ATEŞTE AÇAN ÇİÇEKLER: ÇİNİCİLİK
Topkapı Sarayı'nın çinileri , Osmanlı çini sanatının bütün dönemlerini toplu olarak gözler önüne serer. Fâtih Sultan Mehmed tarafından yaptırılan, şimdi Arkeoloji Müzeleri Müdürlüğü'nün bahçesinde kalan Çinili Köşk (1472), mozaik çini sanatının ilk Osmanlı dönemindeki üslûp gelişimini yeni kompozisyon ve renklerle ortaya koyan âbidevî bir yapıdır. Gösterişli bir eyvan biçiminde dışarıya açılan giriş kısmında geometrik kompozisyonlar, iri kûfî ve sülüs yazılar etkiyi arttırmaktadır.

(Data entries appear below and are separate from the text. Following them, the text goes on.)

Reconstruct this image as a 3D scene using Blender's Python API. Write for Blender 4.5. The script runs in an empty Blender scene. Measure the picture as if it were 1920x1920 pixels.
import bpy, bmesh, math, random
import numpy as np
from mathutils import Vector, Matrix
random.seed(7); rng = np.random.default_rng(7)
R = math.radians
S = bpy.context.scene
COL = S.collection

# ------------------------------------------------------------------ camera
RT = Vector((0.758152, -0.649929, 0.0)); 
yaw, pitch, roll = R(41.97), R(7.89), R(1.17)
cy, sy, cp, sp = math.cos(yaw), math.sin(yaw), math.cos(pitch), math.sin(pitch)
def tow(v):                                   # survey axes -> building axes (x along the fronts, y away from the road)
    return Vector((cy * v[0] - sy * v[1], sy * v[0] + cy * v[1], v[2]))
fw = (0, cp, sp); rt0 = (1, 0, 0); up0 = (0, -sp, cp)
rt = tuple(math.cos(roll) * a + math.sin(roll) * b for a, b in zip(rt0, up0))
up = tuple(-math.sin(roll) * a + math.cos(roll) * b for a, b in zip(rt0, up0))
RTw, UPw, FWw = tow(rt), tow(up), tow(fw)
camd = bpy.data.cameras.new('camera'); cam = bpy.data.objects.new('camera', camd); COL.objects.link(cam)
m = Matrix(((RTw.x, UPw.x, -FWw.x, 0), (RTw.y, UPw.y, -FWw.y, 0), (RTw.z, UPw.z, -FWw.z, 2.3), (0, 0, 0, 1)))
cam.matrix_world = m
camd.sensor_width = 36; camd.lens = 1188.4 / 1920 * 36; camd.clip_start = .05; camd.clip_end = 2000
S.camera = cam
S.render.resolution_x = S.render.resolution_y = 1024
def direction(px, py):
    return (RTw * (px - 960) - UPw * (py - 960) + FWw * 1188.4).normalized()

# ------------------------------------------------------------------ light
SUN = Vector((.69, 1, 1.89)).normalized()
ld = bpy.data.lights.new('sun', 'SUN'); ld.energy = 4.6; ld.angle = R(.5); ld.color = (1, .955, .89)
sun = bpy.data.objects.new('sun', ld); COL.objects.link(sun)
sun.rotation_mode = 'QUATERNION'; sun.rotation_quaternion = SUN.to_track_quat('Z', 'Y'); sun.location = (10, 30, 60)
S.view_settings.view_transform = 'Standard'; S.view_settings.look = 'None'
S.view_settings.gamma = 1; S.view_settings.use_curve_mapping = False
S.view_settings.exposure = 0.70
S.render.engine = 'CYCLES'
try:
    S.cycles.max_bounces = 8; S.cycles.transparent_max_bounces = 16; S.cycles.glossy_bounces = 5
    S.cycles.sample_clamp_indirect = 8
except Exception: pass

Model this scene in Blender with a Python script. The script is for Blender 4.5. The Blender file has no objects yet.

Topkapı Sarayı Arz Odası'nın cephesindeki renkli sır tekniğinde yapılmış çiniler ise XVI. yüzyılın başındaki örneklerin özelliğini taşır. XVI. yüzyılın ikinci yarısının en kaliteli çinilerinin bulunduğu bölümlerden biri de Hırka-i Saâdet Dairesi'dir. Çiçek açmış ağaçlar üzerinde çifte kuşlu panolar, parlak kırmızı rengin geniş bir zeminde kullanılmış olduğunu göstermesi açısından önemlidir. Sultan III. Murad Dairesi'ndeki (1578) çiniler, kubbe eteğine kadar bütün duvarları kaplar. XVI. yüzyılın ikinci yarısının bu kaliteli çinilerinde beyaz zemin üzerine kırmızı, yeşil renklerin bulunduğu Çin bulutları, nar çiçekleri ve dişli kıvrık yapraklar görülür. Ocak külâhının iki yanında yer alan bahar dallı kompozisyon ise bulunduğu yere uygun bir biçimde yerleştirilmiştir.